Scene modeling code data
== == ==

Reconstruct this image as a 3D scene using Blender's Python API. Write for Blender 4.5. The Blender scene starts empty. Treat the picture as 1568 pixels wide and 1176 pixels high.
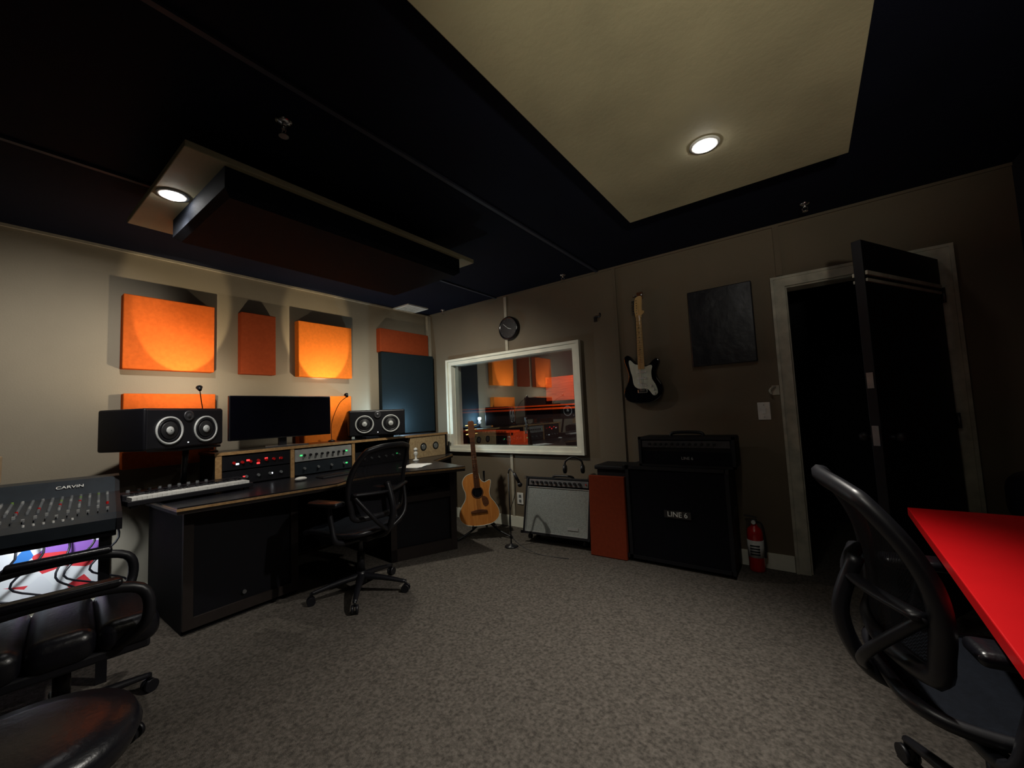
import bpy, bmesh, math, random
from mathutils import Vector, Matrix
random.seed(4)
sc=bpy.context.scene
COL=bpy.context.collection
try:
    sc.view_settings.view_transform='Standard'
except Exception: pass
# ------------------------------------------------------------ materials
def mat(name,color,rough=0.6,metal=0.0,scale=20.0,var=0.12,bump=0.0,bscale=None,emit=None,estr=0.0,coat=0.0,spec=0.5):
    m=bpy.data.materials.new(name); m.use_nodes=True
    nt=m.node_tree; b=nt.nodes['Principled BSDF']
    b.inputs['Roughness'].default_value=rough; b.inputs['Metallic'].default_value=metal
    b.inputs['Specular IOR Level'].default_value=spec
    b.inputs['Coat Weight'].default_value=coat
    tc=nt.nodes.new('ShaderNodeTexCoord')
    n=nt.nodes.new('ShaderNodeTexNoise'); n.inputs['Scale'].default_value=scale; n.inputs['Detail'].default_value=5
    nt.links.new(tc.outputs['Object'],n.inputs['Vector'])
    r=nt.nodes.new('ShaderNodeValToRGB'); c=color
    r.color_ramp.elements[0].position=0.3; r.color_ramp.elements[1].position=0.7
    r.color_ramp.elements[0].color=tuple(max(0,x*(1-var)) for x in c)+(1,)
    r.color_ramp.elements[1].color=tuple(min(1,x*(1+var)) for x in c)+(1,)
    nt.links.new(n.outputs['Fac'],r.inputs['Fac']); nt.links.new(r.outputs['Color'],b.inputs['Base Color'])
    if bump>0:
        n2=nt.nodes.new('ShaderNodeTexNoise'); n2.inputs['Scale'].default_value=bscale or scale*4; n2.inputs['Detail'].default_value=4
        nt.links.new(tc.outputs['Object'],n2.inputs['Vector'])
        bp=nt.nodes.new('ShaderNodeBump'); bp.inputs['Strength'].default_value=bump; bp.inputs['Distance'].default_value=0.01
        nt.links.new(n2.outputs['Fac'],bp.inputs['Height']); nt.links.new(bp.outputs['Normal'],b.inputs['Normal'])
    if emit:
        b.inputs['Emission Color'].default_value=tuple(emit)+(1,); b.inputs['Emission Strength'].default_value=estr
    return m
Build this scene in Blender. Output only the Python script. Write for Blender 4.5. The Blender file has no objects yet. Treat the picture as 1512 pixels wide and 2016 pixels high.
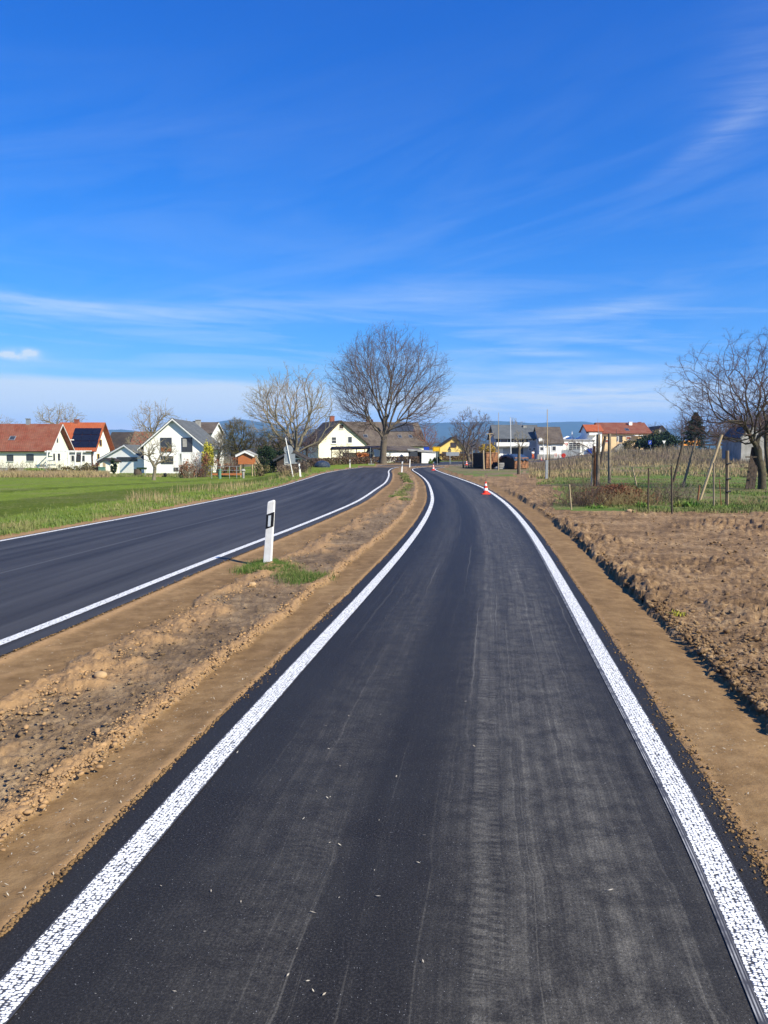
import bpy, math, random
import numpy as np
from mathutils import Vector
R = math.radians
rng = np.random.default_rng(7)
random.seed(7)
scene = bpy.context.scene
COL = scene.collection
F, H0, CX, CY, HOR = 1500.0, 1.65, 756.0, 1008.0, 895.0
TH = math.atan((CY - HOR) / F)
ST, CT = math.sin(TH), math.cos(TH)

# ------------------------------------------------------------------ tagging
def tag(o, label=None, cat=None, group=None, kind=None):
    if label: o['label'] = label
    if cat: o['category'] = cat
    if group: o['group'] = group
    if kind: o['kind'] = kind
    return o
def origin(o):
    v = np.zeros(3)
    while o is not None:
        v = v + np.array(o.location); o = o.parent
    return v
def mesh_obj(name, V, Fc, mat=None, parent=None, smooth=False):
    me = bpy.data.meshes.new(name)
    V = np.asarray(V, dtype=np.float64).reshape(-1, 3)
    if parent is not None:
        V = V - origin(parent)
    if isinstance(Fc, np.ndarray):
        n, k = Fc.shape
        me.vertices.add(len(V)); me.vertices.foreach_set('co', V.astype(np.float32).ravel())
        me.loops.add(n * k); me.loops.foreach_set('vertex_index', Fc.astype(np.int32).ravel())
        me.polygons.add(n)
        me.polygons.foreach_set('loop_start', np.arange(0, n * k, k, dtype=np.int32))
        me.polygons.foreach_set('loop_total', np.full(n, k, dtype=np.int32))
        me.update(calc_edges=True)
    else:
        me.from_pydata([tuple(v) for v in V], [], Fc)
        me.update()
    if smooth:
        me.polygons.foreach_set('use_smooth', np.ones(len(me.polygons), dtype=bool))
    if mat: me.materials.append(mat)
    o = bpy.data.objects.new(name, me); COL.objects.link(o)
    if parent is not None: o.parent = parent
    return o
def empty(name, loc, label, cat, group=None):
    o = bpy.data.objects.new(name, None); COL.objects.link(o)
    o.location = loc; o.empty_display_size = .3
    return tag(o, label, cat, group)
def copy_tree(o, dx, label=None, scale=None, rotz=None):
    c = o.copy(); COL.objects.link(c)
    c.location = dx
    if scale: c.scale = (scale,) * 3
    if rotz is not None: c.rotation_euler[2] = rotz
    if label: c['label'] = label
    for ch in [q for q in bpy.data.objects if q.parent is o]:
        d = ch.copy(); COL.objects.link(d); d.parent = c
        for g in [q for q in bpy.data.objects if q.parent is ch]:
            e = g.copy(); COL.objects.link(e); e.parent = d
    return c
class MB:
    """collects shapes, links them as ONE mesh"""
    def __init__(s): s.V = []; s.F = []
    def poly(s, pts, faces):
        b = len(s.V); s.V += [tuple(p) for p in pts]; s.F += [tuple(i + b for i in f) for f in faces]
    def box(s, O, U, V, W):
        O, U, V, W = map(np.array, (O, U, V, W))
        P = [O, O+U, O+U+V, O+V, O+W, O+U+W, O+U+V+W, O+V+W]
        s.poly(P, [(0,3,2,1),(4,5,6,7),(0,1,5,4),(1,2,6,5),(2,3,7,6),(3,0,4,7)])
    def cbox(s, c, sx, sy, sz, a=0):
        U = np.array([math.cos(a), math.sin(a), 0]); V = np.array([-math.sin(a), math.cos(a), 0])
        s.box(np.array(c) - U*sx/2 - V*sy/2, U*sx, V*sy, np.array([0, 0, sz]))
    def tube(s, a, b, r0, r1=None, n=8):
        a = np.array(a, float); b = np.array(b, float); r1 = r0 if r1 is None else r1
        d = b - a; d = d / max(np.linalg.norm(d), 1e-9)
        h = np.array([0, 0, 1.]) if abs(d[2]) < .9 else np.array([1., 0, 0])
        p = np.cross(d, h); p /= np.linalg.norm(p); q = np.cross(d, p)
        P = []
        for c, r in ((a, r0), (b, r1)):
            for k in range(n):
                t = 2*math.pi*k/n; P.append(c + r*(math.cos(t)*p + math.sin(t)*q))
        Fc = [(k, (k+1) % n, n+(k+1) % n, n+k) for k in range(n)] + [tuple(range(n-1, -1, -1)), tuple(range(n, 2*n))]
        s.poly(P, Fc)
    def lathe(s, c, prof, n=20):
        P = []; 
        for (r, z) in prof:
            for k in range(n):
                t = 2*math.pi*k/n; P.append((c[0]+r*math.cos(t), c[1]+r*math.sin(t), c[2]+z))
        Fc = []
        for i in range(len(prof)-1):
            for k in range(n):
                Fc.append((i*n+k, i*n+(k+1) % n, (i+1)*n+(k+1) % n, (i+1)*n+k))
        Fc += [tuple(range(n-1, -1, -1)), tuple(range((len(prof)-1)*n, len(prof)*n))]
        s.poly(P, Fc)
    def prism(s, pts, ext):
        """closed outline pts (list of 3d) extruded by vector ext"""
        pts = [np.array(p, float) for p in pts]; n = len(pts); ext = np.array(ext, float)
        s.poly(pts + [p+ext for p in pts], [tuple(range(n-1, -1, -1)), tuple(range(n, 2*n))] + [(k, (k+1) % n, n+(k+1) % n, n+k) for k in range(n)])
    def build(s, name, mat, parent=None, smooth=False):
        return mesh_obj(name, s.V, s.F, mat, parent, smooth)

# ------------------------------------------------------------------ materials
def newmat(name):
    m = bpy.data.materials.new(name); m.use_nodes = True
    nt = m.node_tree; b = nt.nodes['Principled BSDF']
    return m, nt, b
class NT:
    def __init__(s, nt): s.nt = nt; s.n = nt.nodes; s.l = nt.links
    def node(s, t, **kw):
        n = s.n.new(t)
        for k, v in kw.items(): setattr(n, k, v)
        return n
    def link(s, a, b): s.l.new(a, b)
    def set(s, inp, v):
        if hasattr(v, 'is_output') or isinstance(v, bpy.types.NodeSocket): s.l.new(v, inp)
        else: inp.default_value = v
    def math(s, op, a, b=0.0, c=0.0, clamp=False):
        n = s.n.new('ShaderNodeMath'); n.operation = op; n.use_clamp = clamp
        s.set(n.inputs[0], a); s.set(n.inputs[1], b); s.set(n.inputs[2], c)
        return n.outputs[0]
    def noise(s, scale, detail=4, rough=.55, vec=None, dist=0):
        n = s.n.new('ShaderNodeTexNoise'); n.inputs['Scale'].default_value = scale
        n.inputs['Detail'].default_value = detail; n.inputs['Roughness'].default_value = rough
        n.inputs['Distortion'].default_value = dist
        if vec is not None: s.l.new(vec, n.inputs['Vector'])
        return n.outputs['Fac']
    def voro(s, scale, vec=None, feat='F1', out='Distance'):
        n = s.n.new('ShaderNodeTexVoronoi'); n.feature = feat; n.inputs['Scale'].default_value = scale
        if vec is not None: s.l.new(vec, n.inputs['Vector'])
        return n.outputs[out]
    def ramp(s, fac, stops):
        n = s.n.new('ShaderNodeValToRGB'); e = n.color_ramp.elements
        while len(e) < len(stops): e.new(.5)
        for i, (p, c) in enumerate(stops):
            e[i].position = p; e[i].color = (c if hasattr(c, '__len__') else (c, c, c)) + ((1,) if not hasattr(c, '__len__') or len(c) == 3 else ())  if hasattr(c, '__len__') else (c, c, c, 1)
        s.l.new(fac, n.inputs[0]); return n.outputs[0]
    def mix(s, fac, a, b, mode='MIX'):
        n = s.n.new('ShaderNodeMix'); n.data_type = 'RGBA'; n.blend_type = mode
        s.set(n.inputs[0], fac)
        for i, v in ((6, a), (7, b)):
            if isinstance(v, tuple): n.inputs[i].default_value = v + (1,) if len(v) == 3 else v
            else: s.l.new(v, n.inputs[i])
        return n.outputs[2]
    def coord(s, out='Object', scale=None):
        c = s.n.new('ShaderNodeTexCoord').outputs[out]
        if scale is None: return c
        m = s.n.new('ShaderNodeMapping'); m.inputs['Scale'].default_value = scale; s.l.new(c, m.inputs[0])
        return m.outputs[0]
    def attr(s, name):
        a = s.n.new('ShaderNodeAttribute'); a.attribute_name = name; return a.outputs['Fac']
    def bump(s, h, strength, dist, b):
        n = s.n.new('ShaderNodeBump'); n.inputs['Strength'].default_value = strength; n.inputs['Distance'].default_value = dist
        s.l.new(h, n.inputs['Height']); s.l.new(n.outputs[0], b.inputs['Normal'])
def simple(name, c1, c2=None, scale=3., rough=.8, bump=0, bscale=None, spec=None, metal=0, sc=None, contrast=(.35, .65)):
    m, nt, b = newmat(name); t = NT(nt)
    b.inputs['Roughness'].default_value = rough; b.inputs['Metallic'].default_value = metal
    b.inputs['Specular IOR Level'].default_value = .3 if spec is None else spec
    vec = t.coord('Object', sc)
    if c2 is None: c2 = tuple(x*.82 for x in c1)
    f = t.noise(scale, 5, .6, vec)
    t.link(t.ramp(f, [(contrast[0], c1), (contrast[1], c2)]), b.inputs['Base Color'])
    if bump: t.bump(t.noise(bscale or scale*4, 4, .6, vec), .6, bump, b)
    return m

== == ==

_GIVEN EXERCISE_
From the records above, copy exactly the stretch from the line holding "Build this scene" through the line holding "ST, CT = math.sin(TH), math.cos(TH)", both ends included, without the pictures.

_THE RESULT_
Build this scene in Blender. Output only the Python script. Write for Blender 4.5. The Blender file has no objects yet. Treat the picture as 1512 pixels wide and 2016 pixels high.
import bpy, math, random
import numpy as np
from mathutils import Vector
R = math.radians
rng = np.random.default_rng(7)
random.seed(7)
scene = bpy.context.scene
COL = scene.collection
F, H0, CX, CY, HOR = 1500.0, 1.65, 756.0, 1008.0, 895.0
TH = math.atan((CY - HOR) / F)
ST, CT = math.sin(TH), math.cos(TH)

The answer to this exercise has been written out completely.